Monday, Mar. 01, 1926
Jews
U. S. Jewry classifies itself into Orthodox, Conservative and Reformed branches.
Orthodox Jewry holds tightly to tradition, regulates its religious life largely by the Talmud. Its adherents are mainly immigrants from the Polish Pale and European ghettos, folks who segregate themselves with the living memory of pogroms and national oustings.*
The Reformed, propelled in the 18th Century by the German Jew, Moses Mendelssohn, to bring his coreligionists out of their spiritual seclusion into the current cultural life, stresses the national culture of the country of which the adherents are citizens. Its ritual is quite up to date. From the Temple pulpits on Sunday morning (this shift of the Sabbath solemnities is a jibing with convenience) the congregations hear lectures hung on current news topics, as do those of many Christian churches. Yet one must note that the pulpit sideshows so currently prevalent are largely eschewed in Jewish houses of worship.
The Reformed might be termed modernist, the Orthodox fundamentalist. Between the two is the Conservative, a compromise which varies with the constitutions and by-laws of the particular congregation. Sometimes the determining on the fine points of such compromise creates bitter controversy (TIME, Mar. 30, RELIGION).

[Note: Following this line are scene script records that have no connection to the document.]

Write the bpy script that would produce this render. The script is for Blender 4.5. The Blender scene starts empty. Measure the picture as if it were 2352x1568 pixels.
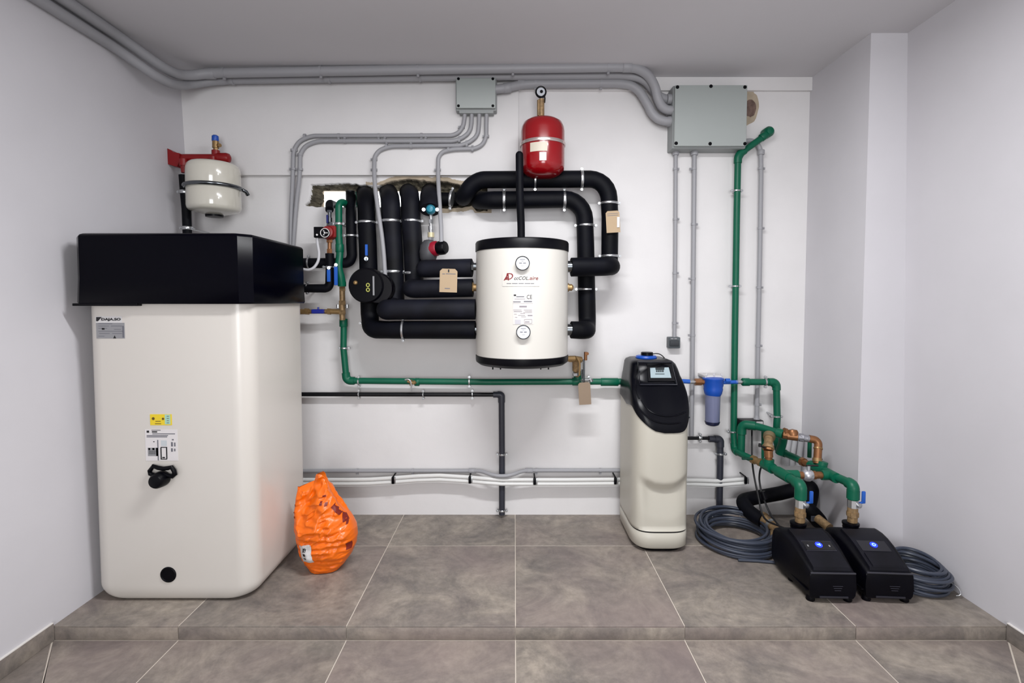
import bpy, math, random
from mathutils import Vector, Matrix, noise
random.seed(7)
SC = bpy.context.scene
COL = SC.collection

# ------------------------------------------------------------------ camera, world, lights, exposure
FPX, CX, CY, PITCH, CAMZ = 1184.0, 1182.0, 742.0, math.radians(2.51), 1.40
cam_d = bpy.data.cameras.new('camera'); cam = bpy.data.objects.new('camera', cam_d); COL.objects.link(cam)
cam.location = (0, 0, CAMZ); cam.rotation_euler = (math.pi/2 - PITCH, 0, 0)
cam_d.sensor_fit = 'HORIZONTAL'; cam_d.sensor_width = 36; cam_d.lens = FPX*36/2352
cam_d.shift_x = -(CX-1176)/2352; cam_d.shift_y = (CY-784)/2352
cam_d.clip_start = 0.02
SC.camera = cam
SC.view_settings.view_transform = 'Standard'; SC.view_settings.look = 'None'
SC.view_settings.exposure = 0.19; SC.view_settings.gamma = 1.0; SC.view_settings.use_curve_mapping = False
W_ = bpy.data.worlds.new('world'); SC.world = W_; W_.use_nodes = True
W_.node_tree.nodes['Background'].inputs[0].default_value = (0.93, 0.96, 1, 1)
W_.node_tree.nodes['Background'].inputs[1].default_value = 3.0

def lamp(name, loc, size, power, color=(1, 0.985, 0.965), shape='DISK', rot=(0, 0, 0), size_y=None):
    l = bpy.data.lights.new(name, 'AREA'); l.shape = shape; l.size = size
    if size_y: l.size_y = size_y
    l.energy = power; l.color = color
    o = bpy.data.objects.new(name, l); COL.objects.link(o); o.location = loc; o.rotation_euler = rot
    return o
lamp('ceiling_batten_light', (0.25, 1.55, 2.72), 1.2, 60, (0.98, 0.985, 1), shape='RECTANGLE', size_y=0.14)
lamp('doorway_light', (0.15, -2.45, 1.45), 1.5, 92, (0.97, 0.985, 1), shape='RECTANGLE', size_y=1.9, rot=(math.pi/2, 0, 0))
pl_ = bpy.data.lights.new('batten_side_fill', 'POINT'); pl_.energy = 7; pl_.shadow_soft_size = 0.12; pl_.color = (0.98, 0.985, 1)  # added point fill for the batten's sideways spill, no globe lamp hangs here
plo = bpy.data.objects.new('batten_side_fill', pl_); COL.objects.link(plo); plo.location = (0.25, 1.3, 2.45)

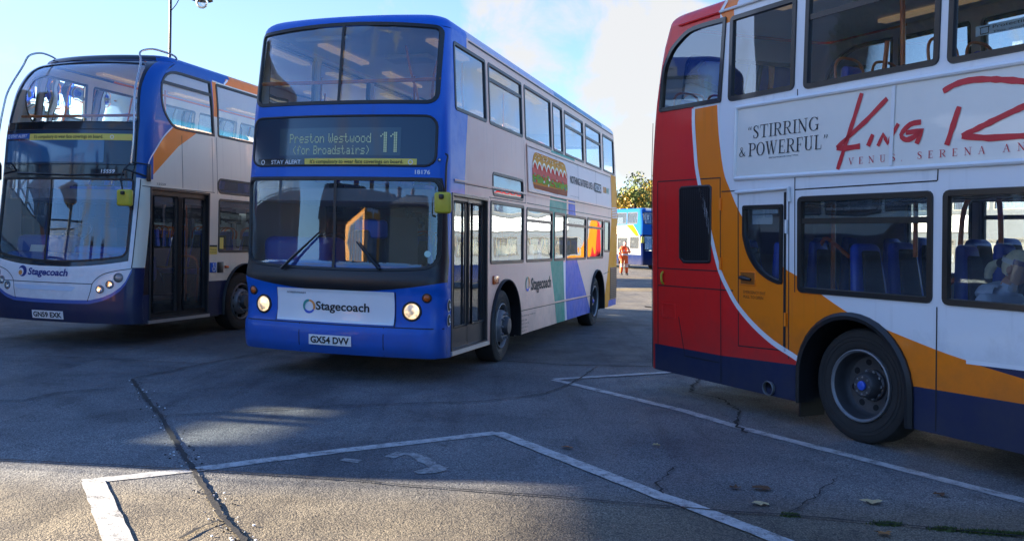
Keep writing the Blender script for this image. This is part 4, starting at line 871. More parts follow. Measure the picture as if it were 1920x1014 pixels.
wlp = [(2.09, 3.4), (2.08, 3.05), (2.075, 2.978), (2.068, 2.814), (2.03, 2.545), (2.0, 2.37), (1.95, 2.204), (1.86, 1.93), (1.766, 1.653), (1.655, 1.357), (1.519, 1.160), (1.386, 1.013), (1.18, .860), (.934, .727), (.70, .643), (.587, .599), (.45, .56), (.3, .53)]
orr_ = [(1.72, 3.4), (1.718, 3.05), (1.715, 2.969), (1.681, 2.687), (1.598, 2.326), (1.514, 2.157), (1.356, 1.90), (1.10, 1.64), (.804, 1.417), (.633, 1.343), (.32, 1.182), (.024, 1.051), (-.204, .992), (-.74, .864), (-1.034, .809), (-1.426, .748), (-2.4, .63), (-4, .55)]
wlp, orr_ = smooth_line(wlp, 3), smooth_line(orr_, 3)
reg = [(cu([p for p in orr_ if p[1] < 2.99]+[(-4, .0), (3.2, .0), (3.2, 2.97)]), ORANGE), (cu(wlp+[(.3, 0), (3.3, 0), (3.3, 3.4)]), RED), (cu([(1.70, 3.4), (3.3, 3.4), (3.3, 4.3), (1.60, 4.3), (1.66, 3.87), (1.71, 3.86)]), RED), (cu([(1.50, 3.74), (1.65, 3.74), (1.66, 3.80), (1.715, 3.86), (1.62, 3.95), (1.47, 3.95), (1.515, 3.84)]), ORANGE),
       (cu([(3.3, .509), (1.66, .514), (.58, .558), (-.49, .557), (-1.43, .573), (-4, .50), (-9, .50), (-9, 0), (3.3, 0)]), NAVY), (cu([(-1.045, .80), (-1.426, .807), (-2.4, .79), (-9, .78), (-9, .45), (-4, .52), (-2.4, .62), (-1.426, .744)]), NAVY)]
C.panel('off', WHITE, reg, .3, .2)
C.panel('near', WHITE, [], .6, .5); C.panel('front', RED, [], .3, .3)
C.window('back', FS(C, rr(-.86, 3.02, .86, 3.66, .12)), G_CLEAR, .05); C.panel('back', RED, [], .25, .2)
C.roof(lambda x, u: RED if u > UR+1.68 else (ORANGE if u > UR+1.48 else ROOFW)); interior(C, zl=.44, zu=2.12, arches=(2.35, UR)); underbody(C, arches=(2.35, UR))
C.wheel(UR+.0, -1, False); C.wheel(UR, 1, False); C.wheel(2.35, -1, True); C.wheel(2.35, 1, True)
seats(C, [UR-.10-.95*i for i in range(-2, 5)], .46, handle=False, arch=(UR, 2.35)); seats(C, [UR+2.25, UR+.05]+[UR-.85-.85*i for i in range(4)], 1.97)
M = C.off
mb = MB(); ribbon(mb, M, cu([p for p in wlp if p[0] > .615 and p[1] < 2.985]), .05, WHT, .003); ribbon(mb, M, cu([(1.71, 3.85), (1.61, 3.96)]), .035, WHT, .004); ribbon(mb, M, cu([(-1.0, .805), (-1.43, .815), (-2.4, .80), (-6, .79)]), .03, WHT, .004); C.part(mb, 'stripe')
# --- advert board
mb = MB(); P = cu([(1.425, 2.235), (-4.4, 2.18), (-4.4, 2.835), (1.425, 2.905)]); ADW = pbr('advert_board', (.74, .72, .66), .32, coat=.3, bump=.006, bscale=.8)
sheet(mb, M, P, ADW, du=.4, dz=.3, off=.005); ad = C.part(mb, 'advert_panel')
mb = MB(); fr = pbr('advert_frame_paint', (.72, .73, .73), .3, coat=.4)
for a, b in zip(P, P[1:]+P[:1]):
    n = 24; mb.tube([M.at(a[0]+(b[0]-a[0])*i/n, a[1]+(b[1]-a[1])*i/n, .008) for i in range(n+1)], .021, fr, 8)
C.part(mb, 'advert_frame', ad)
mb = MB(); ribbon(mb, M, cu([(-.345, 2.245), (-.352, 2.862)]), .035, fr, .012); C.part(mb, 'joint_strip', ad)
# thick-and-thin capitals with serifs, drawn by strokes in a unit box
def arcs(cx, cy, rx, ry, a0, a1, wmax, wmin=.035, n=14):
    o = []
    for i in range(n+1):
        t = math.radians(a0+(a1-a0)*i/n); o.append((cx+rx*math.cos(t), cy+ry*math.sin(t), wmin+(wmax-wmin)*abs(math.cos(t))**1.5))
    return o
def stem(x, y0=0, y1=1, w=.13): return [(x, y0, w), (x, y1, w)]
def serf(x, y, l=.17, w=.04): return [(x-l, y, w), (x+l, y, w)]
GL = {'T': (.72, [stem(.36), serf(.36, .02), [(.02, .97, .05), (.70, .97, .05)], [(.03, .98, .04), (.03, .76, .03)], [(.69, .98, .04), (.69, .76, .03)]]),
 'I': (.34, [stem(.17), serf(.17, .02), serf(.17, .98)]),
 'R': (.74, [stem(.16), serf(.16, .02), serf(.14, .98, .14), [(.14, .97, .04), (.36, .97, .04)], arcs(.36, .74, .22, .23, 90, -90, .13), [(.14, .51, .04), (.38, .51, .04)], [(.36, .50, .10), (.58, .10, .13), (.72, .02, .05)]]),
 'P': (.66, [stem(.16), serf(.16, .02), serf(.14, .98, .14), [(.14, .97, .04), (.36, .97, .04)], arcs(.36, .72, .24, .25, 90, -90, .13), [(.14, .47, .04), (.38, .47, .04)]]),
 'D': (.76, [stem(.16), serf(.14, .02, .14), serf(.14, .98, .14), [(.14, .97, .04), (.32, .97, .04)], arcs(.32, .5, .36, .47, 90, -90, .14), [(.14, .03, .04), (.34, .03, .04)]]),
 'O': (.78, [arcs(.39, .5, .31, .48, 0, 360, .14, n=26)]),
 'U': (.78, [stem(.18, .28, 1), serf(.18, .98), arcs(.39, .28, .21, .26, 180, 360, .10, .05), stem(.60, .28, 1, .05), serf(.60, .98, .13)]),
 'N': (.80, [stem(.15, 0, 1, .05), serf(.15, .02, .13), [(.12, .98, .13), (.65, .03, .13)], stem(.65, 0, 1, .05), serf(.65, .98, .13), serf(.10, .98, .10)]),
 'G': (.80, [arcs(.42, .5, .33, .48, 40, 330, .14, n=22), stem(.68, .05, .42, .12), serf(.66, .43, .14), [(.70, .98, .03), (.68, .74, .05)]]),
 'S': (.58, [smooth_line([(.48, .74, .035), (.40, .93, .045), (.26, .97, .06), (.12, .86, .11), (.13, .68, .14), (.28, .54, .15), (.43, .38, .15), (.46, .18, .12), (.33, .04, .06), (.17, .05, .045), (.08, .26, .035)], 3), [(.48, .98, .03), (.48, .72, .04)], [(.08, .02, .03), (.08, .28, .04)]]),
 'W': (1.06, [[(.12, .98, .13), (.34, .02, .12)], [(.34, .02, .04), (.54, .98, .05)], [(.50, .98, .13), (.72, .02, .12)], [(.72, .02, .04), (.94, .98, .045)], serf(.12, .98, .12), serf(.52, .98, .11), serf(.94, .98, .11)]),
 'E': (.64, [stem(.16), [(.06, .97, .045), (.54, .97, .045)], [(.06, .03, .045), (.56, .03, .045)], [(.16, .51, .04), (.42, .51, .04)], [(.54, .98, .04), (.54, .78, .03)], [(.56, .02, .04), (.57, .26, .03)], [(.42, .62, .03), (.42, .40, .03)]]),
 'F': (.60, [stem(.16), serf(.16, .02), [(.06, .97, .045), (.54, .97, .045)], [(.16, .49, .04), (.42, .49, .04)], [(.54, .98, .04), (.54, .76, .03)], [(.42, .60, .03), (.42, .38, .03)]]),
 'L': (.62, [stem(.16), serf(.16, .98), [(.06, .03, .045), (.54, .03, .045)], [(.54, .02, .04), (.55, .30, .03)]]),
 'V': (.74, [[(.12, .98, .13), (.38, .02, .12)], [(.38, .02, .04), (.62, .98, .045)], serf(.12, .98, .12), serf(.62, .98, .11)]),
 'A': (.74, [[(.36, .98, .045), (.12, .02, .045)], [(.36, .98, .13), (.62, .02, .13)], [(.20, .36, .04), (.52, .36, .04)], serf(.12, .02, .11), serf(.62, .02, .13)]),
 '&': (.80, [smooth_line([(.76, .50, .04), (.60, .20, .06), (.40, .04, .07), (.20, .05, .09), (.10, .22, .12), (.22, .45, .10), (.42, .66, .06), (.45, .86, .06), (.33, .97, .05), (.22, .84, .09), (.30, .62, .11), (.55, .22, .13), (.78, .03, .06)], 3)]),
 '\u201c': (.42, [[(.12, .72, .10), (.10, .80, .07), (.16, .98, .03)], [(.30, .72, .10), (.28, .80, .07), (.34, .98, .03)]]), '\u201d': (.42, [[(.12, .96, .10), (.14, .88, .07), (.08, .70, .03)], [(.30, .96, .10), (.32, .88, .07), (.26, .70, .03)]]), ',': (.25, [[(.12, .06, .10), (.13, .0, .07), (.07, -.14, .03)]]), ' ': (.42, [])}
def serif(mb, s, aL, aR, b0, h, mat, off=.009, slope=0., track=.0):
    tot = sum(GL[c][0]+track for c in s)-track; k = (aR-aL)/tot; x = 0; b_ = 0
    for c in s:
        for st in GL[c][1]:
            kk = abs(k)/h
            ribbon(mb, M, [(aL+k*(x+p[0]), b0+h*p[1]+slope*(x+p[0])/tot) for p in st], [p[2]*h*min(1., kk*1.15) for p in st], mat, off, .5)
        x += GL[c][0]+track
u_ = lambda a: UR+a
mb = MB(); serif(mb, '\u201cSTIRRING', u_(1.265), u_(.395), 2.592, .118, DKP, track=.06); serif(mb, '&', u_(1.375), u_(1.285), 2.435, .09, DKP); serif(mb, 'POWERFUL\u201d', u_(1.245), u_(.285), 2.43, .122, DKP, track=.05)
text(mb, M, 'BAZ BAMIGBOYE, DAILY MAIL', u_(.975), u_(.617), 2.392, 2.407, DKP, .009); C.part(mb, 'lettering', ad)
BRD = pbr('brush_red', (.55, .008, .022), .4)
mb = MB()
for pts, w in (([(-.045, 2.844), (.02, 2.66), (.178, 2.248)], .042), ([(-.292, 2.769), (-.1, 2.62), (.193, 2.426)], .042), ([(.193, 2.426), (.10, 2.415), (-.046, 2.421)], .045), ([(-.168, 2.503), (-.125, 2.415)], .040), ([(-.220, 2.407), (-.267, 2.494), (-.312, 2.420), (-.404, 2.563)], .036),
               (smooth_line([(-.605, 2.553), (-.509, 2.545), (-.433, 2.475), (-.482, 2.433), (-.56, 2.453), (-.613, 2.492)], 3), .040), ([(-.475, 2.486), (-.62, 2.490), (-.572, 2.395)], .038),
               (smooth_line([(-.781, 2.757), (-.901, 2.798), (-1.080, 2.799), (-1.382, 2.740), (-1.62, 2.66), (-1.55, 2.60), (-1.39, 2.572), (-.946, 2.417)], 4), .044), ([(-.916, 2.630), (-.827, 2.363)], .045), ([(-.946, 2.417), (-1.15, 2.385), (-1.6, 2.37)], .045), ([(-1.9, 2.6), (-1.85, 2.36)], .04), ([(-2.05, 2.5), (-2.2, 2.6), (-2.3, 2.5), (-2.1, 2.4), (-2.3, 2.36)], .04), ([(-2.5, 2.8), (-2.42, 2.36)], .04), ([(-2.42, 2.5), (-2.6, 2.55), (-2.62, 2.36)], .04)):
    q = cu(pts); q = subdiv(q, .05, False); rnd = random.Random(len(pts)*7); ribbon(mb, M, q, [w*rnd.uniform(.82, 1.12) for _ in q], BRD, .0095, .5)
C.part(mb, 'lettering', ad)
mb = MB(); serif(mb, 'VENUS, SERENA AND A PLAN TO RULE', u_(.068), u_(-2.95), 2.279, .055, BRD, .0095, track=.62); C.part(mb, 'lettering', ad)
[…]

These three types are represented in the U. S. by national congregational and rabbinical organizations--the Reformed by the Union of American Hebrew Congregations and the Central Conference of American Rabbis; the Conservative by the United Synagogue; the Orthodox by the Rabbinical Assembly and the Union of Orthodox Congregations. All these honestly adhere to a fundamental spiritual unity. But in interpretation and in ritual they often hold bitterly apart with a stiff-neckedness persisting from the time of Exodus, when Moses smashed the first stone copy of the Ten Commandments in a rage.
Last week, however, these organizations through representatives got together in Manhattan and took the first steps towards a national conference of Jewish religious organizations, resolved that: "We representatives, . . . recognizing the fundamental spiritual unity which binds us as Jews, believing that the synagogue is the basic and essential unit in our Jewish life, and believing in the desirability of taking counsel together for the sacred purpose of preserving and fostering Judaism in America, recommend to the organizations represented at this meeting that a conference composed of national congregational and rabbinical organizations of America be formed for the purpose of enabling them to speak and act unitedly in furthering such religious interests as all these constituent national organizations share in common, it being clearly provided that such proposed conference in no way interfere with the religious or administrative autonomy of any of the constituent organizations."
They also took the precaution to resolve that "all pronouncements of this joint conference shall have the unanimous approval of the constituent organizations as expressed through a majority vote of each delagation."
*Jews were exiled en masse from England in 1290, from France in 1394, from Spain in 1492. They eased back into England by the tolerance of Oliver Cromwell. Spain today is toying with the idea of permitting again their legal residence.